Jason Vallery wrote:

> Hi all,
>
> I know various components of this question have been covered recently, 
> so I apologize ahead of time for the duplication.  Even reading over 
> all the discussions I haven't been able to come up with a good 
> solution for my VPN needs.  I thought I would toss my situation out 
> here and see if I can get some good comments on what would work best 
> for me.
>
> I have 3 servers, in 3 physical separate locations all running CentOS 
> 4.3.  Two of the servers sit in data centers and have their own 
> dedicated IP addresses behind IP tables.  These boxes are doing 
> generally mundane things like email and web serving.  I have one 
> additional server that I use for testing and development that sits in 
> my house.  In my house I have a standard plain old cable connection 
> from Comcast, connected to a WRT54G running the latest Sveasoft 
> firmware (which has VPN capabilities built in).  Behind that sits the 
> server, and all of my desktop machines (a blend of OS X and Windows).  
> I've been playing with Hamachi and I like it.  I really only have two 
> major complaints about it, and those are that every client in the 
> network must also have the Hamachi client running, and that the 
> clients communicate over a separate "internal" IP address and I can't 
> seem to do name resolution.
>
> My ideal solution would be something that:
>
>     *  Links my 3 servers together
>     *  Bridges my server at home to my local LAN (allowing me to
>       connect from within my home network without client software)
>     *  Everything would be nicely encrypted
>     *  I could access the same VPN from remote locations like coffee
>       shops, and route my Internet traffic out of one of the servers
>       in the data center (or my house if I have to, but the connection
>       to my production servers is obviously much faster)
>

I'm also interested in this...I've come to the conclusion though that 
there probably isn't a wireless access point which can natively run a 
radius server (unless perhaps there is a device that can have linux on 
it and which has two interfaces which can bridge?), at least not for the 
sub-$1000 range (and no, I would not buy one for anywhere near that :P).

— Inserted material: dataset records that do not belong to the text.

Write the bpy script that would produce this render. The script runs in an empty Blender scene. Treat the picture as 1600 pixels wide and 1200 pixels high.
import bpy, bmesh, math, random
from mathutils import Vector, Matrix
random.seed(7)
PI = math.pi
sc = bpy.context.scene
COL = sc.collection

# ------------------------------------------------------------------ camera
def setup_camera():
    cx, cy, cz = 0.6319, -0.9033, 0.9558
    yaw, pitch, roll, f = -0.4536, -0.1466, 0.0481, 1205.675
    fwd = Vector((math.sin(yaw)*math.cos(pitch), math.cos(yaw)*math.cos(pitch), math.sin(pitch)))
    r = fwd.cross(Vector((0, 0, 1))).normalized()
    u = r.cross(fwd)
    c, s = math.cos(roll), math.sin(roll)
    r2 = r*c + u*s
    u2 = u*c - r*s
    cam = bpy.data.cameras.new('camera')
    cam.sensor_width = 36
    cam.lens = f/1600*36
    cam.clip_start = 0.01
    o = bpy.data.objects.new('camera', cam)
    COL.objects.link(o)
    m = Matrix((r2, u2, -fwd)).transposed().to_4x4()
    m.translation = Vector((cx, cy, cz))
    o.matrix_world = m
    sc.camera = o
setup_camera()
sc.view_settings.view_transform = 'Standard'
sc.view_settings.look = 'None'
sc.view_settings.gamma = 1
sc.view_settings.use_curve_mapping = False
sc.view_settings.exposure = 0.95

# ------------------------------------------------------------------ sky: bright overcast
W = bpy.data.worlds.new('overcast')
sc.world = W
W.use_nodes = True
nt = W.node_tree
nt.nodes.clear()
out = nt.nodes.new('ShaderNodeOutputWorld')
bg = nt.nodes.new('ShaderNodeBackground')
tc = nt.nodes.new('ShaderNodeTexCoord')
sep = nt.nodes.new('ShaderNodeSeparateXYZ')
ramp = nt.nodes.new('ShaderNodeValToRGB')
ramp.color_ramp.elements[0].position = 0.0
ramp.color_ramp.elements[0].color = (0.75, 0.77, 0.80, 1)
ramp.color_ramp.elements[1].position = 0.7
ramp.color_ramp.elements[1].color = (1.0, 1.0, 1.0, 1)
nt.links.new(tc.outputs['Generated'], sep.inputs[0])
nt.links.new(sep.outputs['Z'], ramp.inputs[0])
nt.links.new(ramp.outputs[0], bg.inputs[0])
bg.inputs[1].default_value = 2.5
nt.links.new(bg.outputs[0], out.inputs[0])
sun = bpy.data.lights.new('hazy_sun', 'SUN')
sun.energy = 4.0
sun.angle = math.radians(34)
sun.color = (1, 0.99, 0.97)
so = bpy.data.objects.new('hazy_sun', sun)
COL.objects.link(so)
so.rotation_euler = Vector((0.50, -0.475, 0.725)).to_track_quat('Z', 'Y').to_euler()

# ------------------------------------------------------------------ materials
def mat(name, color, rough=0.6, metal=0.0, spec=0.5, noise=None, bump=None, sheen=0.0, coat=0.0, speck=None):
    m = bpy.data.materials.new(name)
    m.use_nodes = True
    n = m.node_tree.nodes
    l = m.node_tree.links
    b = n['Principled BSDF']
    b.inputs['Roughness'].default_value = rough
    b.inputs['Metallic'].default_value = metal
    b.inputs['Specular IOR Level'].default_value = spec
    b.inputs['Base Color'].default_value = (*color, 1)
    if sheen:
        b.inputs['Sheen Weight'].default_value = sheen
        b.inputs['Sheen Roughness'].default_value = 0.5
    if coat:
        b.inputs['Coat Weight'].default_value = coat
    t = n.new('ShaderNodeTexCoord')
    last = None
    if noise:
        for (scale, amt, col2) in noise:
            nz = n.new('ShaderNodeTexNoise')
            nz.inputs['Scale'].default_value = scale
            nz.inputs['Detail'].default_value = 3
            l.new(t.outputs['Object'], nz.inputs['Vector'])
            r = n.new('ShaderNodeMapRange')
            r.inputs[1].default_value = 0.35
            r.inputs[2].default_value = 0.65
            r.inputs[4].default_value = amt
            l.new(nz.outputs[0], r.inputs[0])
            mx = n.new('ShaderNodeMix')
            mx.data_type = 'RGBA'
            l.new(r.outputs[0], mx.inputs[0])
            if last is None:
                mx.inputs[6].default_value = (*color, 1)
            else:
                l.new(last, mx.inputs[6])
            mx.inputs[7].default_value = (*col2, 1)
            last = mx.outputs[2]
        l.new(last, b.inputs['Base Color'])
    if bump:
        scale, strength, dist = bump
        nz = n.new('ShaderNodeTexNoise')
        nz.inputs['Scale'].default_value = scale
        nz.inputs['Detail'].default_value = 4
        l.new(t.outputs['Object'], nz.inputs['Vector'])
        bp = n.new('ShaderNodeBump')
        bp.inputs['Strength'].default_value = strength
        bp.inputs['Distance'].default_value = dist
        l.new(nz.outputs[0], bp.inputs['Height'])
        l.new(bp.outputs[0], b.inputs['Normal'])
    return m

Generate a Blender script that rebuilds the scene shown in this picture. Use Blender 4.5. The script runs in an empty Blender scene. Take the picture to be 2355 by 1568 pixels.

But...if a wireless access device were to require passing through a 
dedicated firewall device which in turn *does* have something like IPsec 
and/or radius, this would be just as good. Can anyone recommend a 
dedicated firewall device that runs a radius server natively, and which 
can bridge? If not, are there recommendations on IPsec dedicated 
firewall devices that play nicely with linux?